Development firm Lee Homes has acquired a collection of 60 Shulman images for permanent display at the new Julius Shulman Gallery at 801 S. Grand Ave. The works are displayed on the first floors of the Sky high-rise in downtown Los Angeles. The mixed-use high rise, owned by CIM Group and Lee Homes, has luxury lofts on its top 11 floors, while the lower 10 floors are dedicated to office space with retail shops and restaurants on the ground floor.


Harlan Lee, founder of Lee Homes, met the iconic photographer in 1953 when Shulman shot a project 14 homes built in a Walnut Grove that Lee built in the San Fernando Valley.

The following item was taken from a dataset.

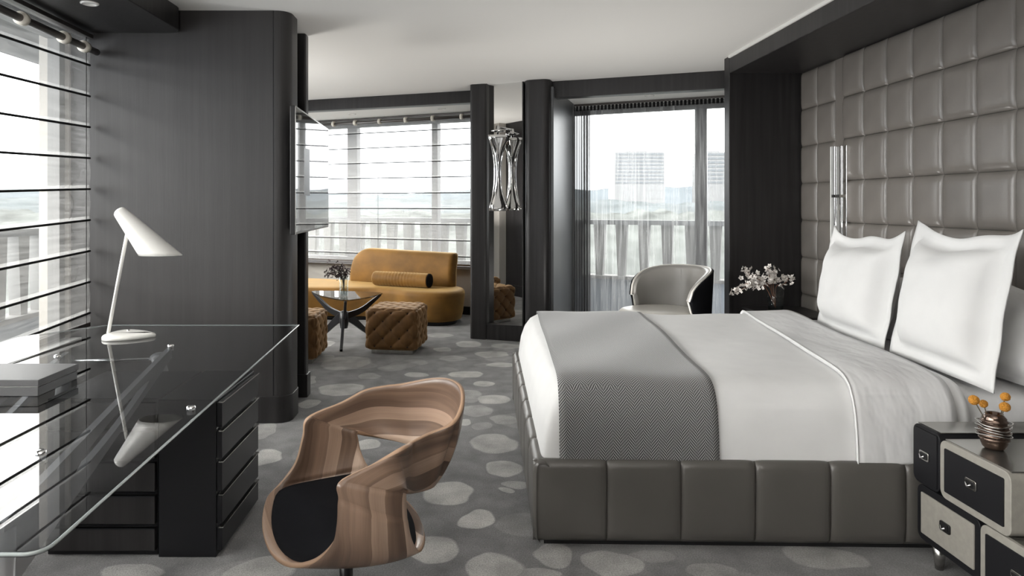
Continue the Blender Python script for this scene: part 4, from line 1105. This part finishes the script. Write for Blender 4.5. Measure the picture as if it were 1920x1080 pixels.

“Julius shot it in a way that was so amazing,” Lee said. “After that, I had Julius shoot all my houses. I’ve been a big admirer for many years and one of his biggest fans.”

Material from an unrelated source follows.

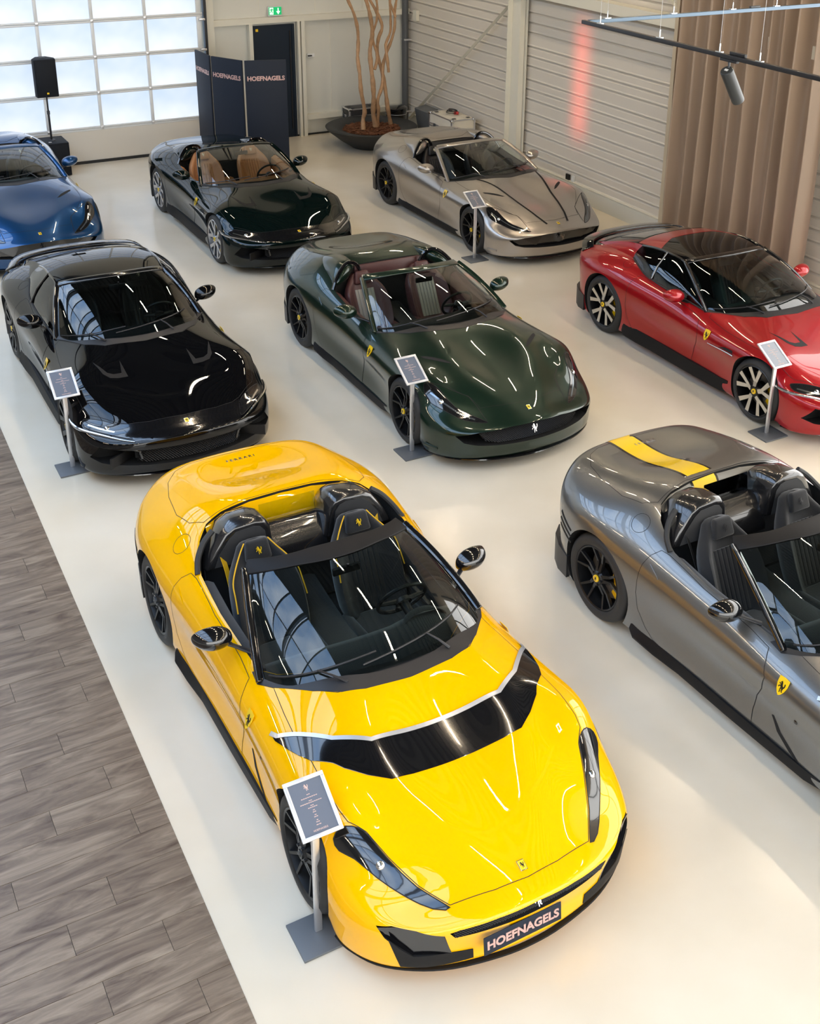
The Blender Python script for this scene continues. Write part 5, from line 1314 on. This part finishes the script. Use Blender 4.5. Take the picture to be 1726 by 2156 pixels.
mb = MB(); mb.box((0, -.163, 1.09), (.32, .012, .56)); mb.build('front_grille', 'speaker_black', sp, bevel=.004); mb = MB(); mb.box((.0, -.171, .83), (.035, .004, .03)); mb.build('badge', 'shield_yellow', sp)
mb = MB(); mb.box((0, .02, 1.402), (.10, .05, .012)); mb.build('top_handle', 'steel_dark', sp)

# ------------------------------------------------------------------ branch tree in a bowl
pot = empty('bowl_planter', (9.96, 20.44, 0)); tag(pot, 'wide shallow dark grey bowl planter on the floor by the far corner', 'planter')
mb = MB(); mb.lathe([(0, .0), (.38, .0), (.42, .03), (.60, .14), (.86, .345), (.885, .385), (.86, .40), (.56, .335), (.54, .30), (.0, .30)], 56); mb.build('bowl', 'bowl_grey', pot, smooth=True, angle=50)
mb = MB(); rr = random.Random(5)
for i in range(900):
    a = rr.random()*2*pi; q = .54*math.sqrt(rr.random()); mb.box((q*cos(a), q*sin(a), .315+.04*rr.random()), (.05+.04*rr.random(), .02+.02*rr.random(), .012), Matrix.Rotation(rr.random()*6, 3, 'Z') @ Matrix.Rotation(rr.random()-.5, 3, 'X'))
o = mb.build('bark_mulch', 'bark', pot); o['kind'] = 'stuff'
tree = empty('branch_tree', (10.02, 20.42, .32)); tag(tree, 'bare sculptural tree of five wavy brown trunks in the bowl planter', 'tree')
# control points measured on the trunks (x, z) in the plane of the bowl centre
def kz(a, b):
    # crop pixel of the study image -> metres in the plane y = 20.42
    return a, b
TR = [[(9.72,.26),(9.75,.45),(9.77,.62),(9.66,1.02),(9.63,1.35),(9.63,1.62),(9.67,1.85),(9.64,2.15),(9.53,2.45),(9.38,2.78),(9.30,3.2)],
      [(10.09,.20),(10.03,.50),(10.0,.80),(9.97,1.10),(9.96,1.45),(9.98,1.72),(10.02,2.0),(9.95,2.3),(9.88,2.55),(9.83,2.85),(9.85,3.3)],
      [(10.13,.22),(10.12,.55),(10.08,.78),(10.20,1.05),(10.26,1.40),(10.33,1.62),(10.41,1.90),(10.45,2.15),(10.48,2.4),(10.56,2.62),(10.62,3.0)],
      [(10.43,.26),(10.33,.60),(10.29,.95),(10.26,1.30),(10.18,1.6),(10.17,1.9),(10.22,2.15),(10.10,2.45),(9.98,2.72),(9.92,3.1)],
      [(10.30,1.30),(10.27,1.55),(10.28,1.80),(10.40,2.02),(10.38,2.3),(10.33,2.6),(10.36,3.1)],
      [(10.03,1.36),(10.12,1.60),(10.05,1.95),(10.13,2.25),(10.10,2.55),(10.06,2.75),(10.12,3.2)],
      [(10.47,2.30),(10.40,2.55),(10.34,2.8),(10.30,3.2)]]
for i, c in enumerate(TR):
    n = len(c); yy = [-.12, .02, .05, .12, .0, .06, .0][i]
    pts = catmull([Vector((x-10.02, yy+.07*sin(k*1.3+i), z-.32+.10)) for k, (x, z) in enumerate(c)], 5)
    r0 = [.042, .050, .036, .042, .030, .030, .024][i]
    mb = MB(); m = len(pts); mb.tube(pts, [r0*(1-.40*k/m)*(1+.12*sin(k*.9+i)+.07*sin(k*2.1)) for k in range(m)], 10)
    mb.build('trunk', 'wood_branch', tree, smooth=True, angle=70)

# ------------------------------------------------------------------ flight cases, bin
def flight_case(name, loc, rz, W, L, H, key, label):
    c = empty(name, loc, rz); tag(c, label, 'case')
    mb = MB(); mb.box((0, 0, H/2+.02), (W-.01, L-.01, H-.02)); mb.build('case_body', key, c, bevel=.004)
    mb = MB()
    for sx in (-1, 1):
        for sy in (-1, 1): mb.box((sx*(W/2-.012), sy*(L/2-.012), H/2+.02), (.03, .03, H))
    for z in (.035, H*.68, H*.74, H+.005):
        for s in (-1, 1): mb.box((0, s*(L/2-.005), z), (W, .02, .022)); mb.box((s*(W/2-.005), 0, z), (.02, L, .022))
    mb.build('edge_trim', 'alu', c)
    mb = MB()
    for sx in (-1, 1):
        for sy in (-1, 1): mb.box((sx*(W/2-.02), sy*(L/2-.02), H+.0), (.07, .07, .05))
    mb.build('ball_corner', 'chrome', c, bevel=.015)
    for yy in (-L*.25, L*.25):
        for s in (-1, 1): mb = MB(); mb.box((s*(W/2+.004), yy, H*.68), (.014, .08, .12)); mb.build('latch', 'steel_dark', c, bevel=.003)
    mb = MB(); mb.box((0, -L/2-.006, H*.42), (.18, .012, .09)); mb.build('case_handle', 'steel_dark', c, bevel=.004)
    for sx in (-1, 1):
        for sy in (-1, 1): mb = MB(); mb.box((sx*(W/2-.10), sy*(L/2-.10), H+.022), (.07, .05, .006)); mb.build('stacking_cup', 'steel_dark', c)
    return c
flight_case('flight_case', (11.06, 19.25, 0), 0, .50, .86, .72, 'case_white', 'white flight case with silver edges behind the silver car')
flight_case('flight_case', (10.27, 21.56, 0), 0, .66, .36, .50, 'case_black', 'black flight case with silver edges against the back wall')
gc = empty('equipment_case', (11.16, 20.35, 0)); tag(gc, 'grey tilted equipment case behind the white flight case', 'case')
mb = MB(); mb.box((0, 0, .34), (.26, .50, .60), Matrix.Rotation(-.18, 3, 'Y')); mb.build('case_body', 'stand_grey', gc, bevel=.01); mb = MB(); mb.box((-.12, 0, .38), (.02, .2, .12), Matrix.Rotation(-.18, 3, 'Y')); mb.build('case_label', 'case_white', gc); mb = MB(); mb.box((0.05, -.255, .60), (.16, .02, .05)); mb.build('latch', 'alu', gc)
cc_ = empty('cable_bundle', (11.10, 19.30, .748)); tag(cc_, 'black cable bundle with a red plug on the white flight case', 'cable')
mb = MB(); rr = random.Random(2); mb.tube(catmull([(.14*cos(k*1.1)*(1-.03*k)*(.7+.3*rr.random()), .14*sin(k*1.1)*(.6+.4*rr.random()), .012+.004*k) for k in range(16)], 4), .008, 6); mb.build('cable', 'rubber', cc_, smooth=True)
mb = MB(); mb.tube([(.0, -.06, .02), (.06, -.12, .02)], .028, 8); mb.build('plug', 'red_plastic', cc_, smooth=True)
bn = empty('pedal_bin', (10.86, 21.15, 0)); tag(bn, 'black round bin at the foot of the corner pipe', 'bin')
mb = MB(); mb.lathe([(0, 0), (.19, 0), (.20, .02), (.21, .46), (.225, .48), (.225, .52), (.17, .56), (0, .57)], 32); mb.build('bin_body', 'gloss_black', bn, smooth=True, angle=40); mb = MB(); mb.lathe([(.214, .40), (.217, .40), (.217, .415), (.214, .415)], 32); mb.build('bin_band', 'alu', bn)
mb = MB(); mb.tube([(XR-.11, 21.68, 0), (XR-.11, 21.68, 7.4)], .065, 16); pp = mb.build('trim_7', 'pole_grey', smooth=True); structure(pp)
for z in (.3, 1.75): mb = MB(); mb.box((XR-.06, 21.68, z), (.20, .15, .03)); mb.build('pipe_clamp', 'alu', pp)

# ------------------------------------------------------------------ curtain
ct = empty('curtain', (11.12, 11.74, 0)); tag(ct, 'tall pleated brown satin curtain behind the red coupe', 'curtain')
V = []; F = []; n = 150; m = 26
for j in range(m+1):
    z = .03+6.9*j/m
    for i in range(n+1):
        u = i/n; yy = 1.38-2.80*u; ph = u*2*pi*10.3+.5*sin(u*17)+.12*sin(z*1.1+u*9); a = .095+.030*sin(u*23+1)+.008*sin(z*.8+u*5)
        V.append((a*sin(ph)+.018*sin(ph*2+1)+.010*sin(z*2+u*30), yy+.030*cos(ph)*(1 if 0 < i < n else 0), z))
F = [(j*(n+1)+i, j*(n+1)+i+1, (j+1)*(n+1)+i+1, (j+1)*(n+1)+i) for j in range(m) for i in range(n)]
link('fabric', new_mesh('fabric', V, F), 'curtain', ct)
mb = MB(); mb.box((.06, 1.44, 3.4), (.02, .12, 6.7)); mb.build('curtain_hem', 'curtain_edge', ct)
mb = MB(); mb.tube([(0, 1.6, 6.98), (0, -1.75, 6.98)], .025, 8); mb.build('curtain_rail', 'steel_dark', ct)

# ------------------------------------------------------------------ exit sign
ex = empty('exit_sign', (8.59, YB-.055, 2.36)); tag(ex, 'green emergency exit sign with running figure on the back wall', 'sign')
mb = MB(); mb.box((0, 0, .085), (.27, .05, .18)); mb.build('sign_housing', 'frame_white', ex, bevel=.004); mb = MB(); mb.box((0, -.027, .095), (.255, .006, .145)); mb.build('sign_face', 'sign_green', ex)
mb = MB(); mb.box((-.075, -.031, .095), (.075, .004, .125)); mb.build('sign_doorway', 'sign_white', ex)
v, f = flat_poly([(-.04,.06),(-.02,.06),(-.02,.0),(.01,.0),(-.03,-.06),(-.07,.0),(-.04,.0)], .003); link('sign_arrow', new_mesh('a', [(x+.09, -.030-z, y+.09) for x, y, z in v], [q[::-1] for q in f], False), 'sign_white', ex)
RUN = [(.0,.055),(.012,.045),(.006,.034),(.03,.026),(.03,.018),(.008,.018),(.0,.0),(.02,-.02),(.015,-.05),(.006,-.05),(.008,-.024),(-.012,-.006),(-.02,-.03),(-.05,-.035),(-.05,-.026),(-.028,-.020),(-.018,.012),(-.028,.022),(-.038,.008),(-.044,.014),(-.030,.034),(-.010,.036)]
v, f = flat_poly(RUN, .002); link('running_figure', new_mesh('a', [(x-.068, -.034-z, y+.095) for x, y, z in v], [q[::-1] for q in f], False), 'sign_green', ex)

# ------------------------------------------------------------------ lighting tracks with spot
ZT = 4.0
def track(name, p0, p1, key, label, ws):
    p0, p1 = Vector(p0), Vector(p1); t = empty(name, (p0.x, p0.y, p0.z)); tag(t, label, 'lighting track'); d = p1-p0; L = d.length; dn = d/L
    mb = MB(); R_ = Matrix.Rotation(math.atan2(d.y, d.x), 3, 'Z'); mb.box(dn*L/2, (L, .040, .036), R_); mb.build('track_bar', key, t, bevel=.003)
    mb = MB(); mb.box(dn*L/2+Vector((0, 0, -.019)), (L-.02, .012, .004), R_); mb.build('track_slot', 'gap', t)
    for w in ws:
        c = MB(); c.box(dn*w+Vector((0, 0, .022)), (.07, .03, .012), R_); c.tube([dn*w+Vector((0, 0, .02)), dn*w+Vector((0, 0, .09))], .006, 6); co = c.build('cable_clip', 'chrome', t)
        c = MB(); c.tube([dn*w+Vector((0, 0, .05)), dn*w+Vector((0, 0, 3.4))], .0022, 4); c.build('hanging_wire', 'cable', t)
    return t
ta = track('lighting_track', (6.935, 9.57, ZT), (6.90, 5.0, ZT), 'track_black', 'black lighting track running towards the camera with a spot lamp', (.28, 1.17, 1.96, 2.44, 3.6))
tb = track('lighting_track', (6.98, 9.54, ZT), (10.9, 9.50, ZT), 'track_blue', 'blue grey lighting track running to the right in front of the curtain', (.22, 1.03, 1.80, 2.4, 3.4))
c = MB(); c.box((0, -2.17, .03), (.03, .18, .03)); c.build('power_feed', 'track_black', ta, bevel=.004)
c = MB(); c.box((2.1, -.02, .03), (.13, .03, .02)); c.build('track_joint', 'steel_dark', tb, bevel=.004)
sl = empty('spot_lamp', (6.918, 7.48, ZT-.018)); sl.scale = (1, 1, 1); tag(sl, 'dark grey cylinder spot lamp hanging from the black lighting track', 'lamp')
c = MB(); c.box((0, 0, -.012), (.035, .20, .02)); c.build('track_adapter', 'track_black', sl, bevel=.004); c = MB(); c.tube([(0, 0, -.02), (0, -.01, -.10)], .010, 8); c.build('swivel', 'steel_dark', sl, smooth=True)
c = MB(); c.lathe([(0, 0), (.048, 0), (.055, -.008), (.055, -.33), (.052, -.345), (.046, -.34), (.040, -.30), (0, -.30)], 32); b = c.build('lamp_body', 'lamp_grey', sl, smooth=True, angle=40); b.location = (-.03, -.01, -.085); b.rotation_euler = (.10, -.62, 0)
c = MB(); c.box((0.0, .0, .002), (.02, .035, .002)); c.build('rating_label', 'frame_white', b)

The permanent gallery collection cost Lee about $50,000 to pull together.


Last year, the Getty Research Institute purchased Shulman’s archives 260,000 prints, negatives and transparencies and developed a traveling exhibit of his works titled “Modernity and the Metropolis.” A popular Shulman exhibit at the J. Paul Getty museum closed in January.


The photographer was born to Russian immigrants in 1910 in Brooklyn, N.Y. The family moved to L.A. in 1920 and Shulman, now 95, lives in Laurel Canyon.


He’s perhaps known best for his photographs of the Case Study Houses, which were residences built from 1945 to 1966 by major architects of the day, including Richard Neutra, Eero Saarinen, Pierre Koenig, Raphael Soriano and Craig Ellwood. The experiment was backed by John Entenza’s Arts & Architecture magazine. The traveling Getty exhibit features 83 images, including 18 of the 26 California Case Study houses.


The downtown Shulman gallery displays a variety of his works, including color photos of the Walt Disney Concert Hall and Our Lady of Los Angeles Cathedral and a 1933 black and white image of Los Angeles City Hall reflected in a pool of water near the Union Station construction site. One of his more recognizable works is a 1933 shot of the bombed out ruins of the former Los Angeles Times building.


“They were his selections, not mine,” Lee said of the gallery. “None of the Case Study Houses are in it; he felt it was better as more of a historical L.A. exhibit.”


The Julius Shulman Gallery is open to the public seven days a week, 11 a.m. to 5 p.m. Monday through Friday, and Saturday and Sunday 10 a.m. to 6 p.m.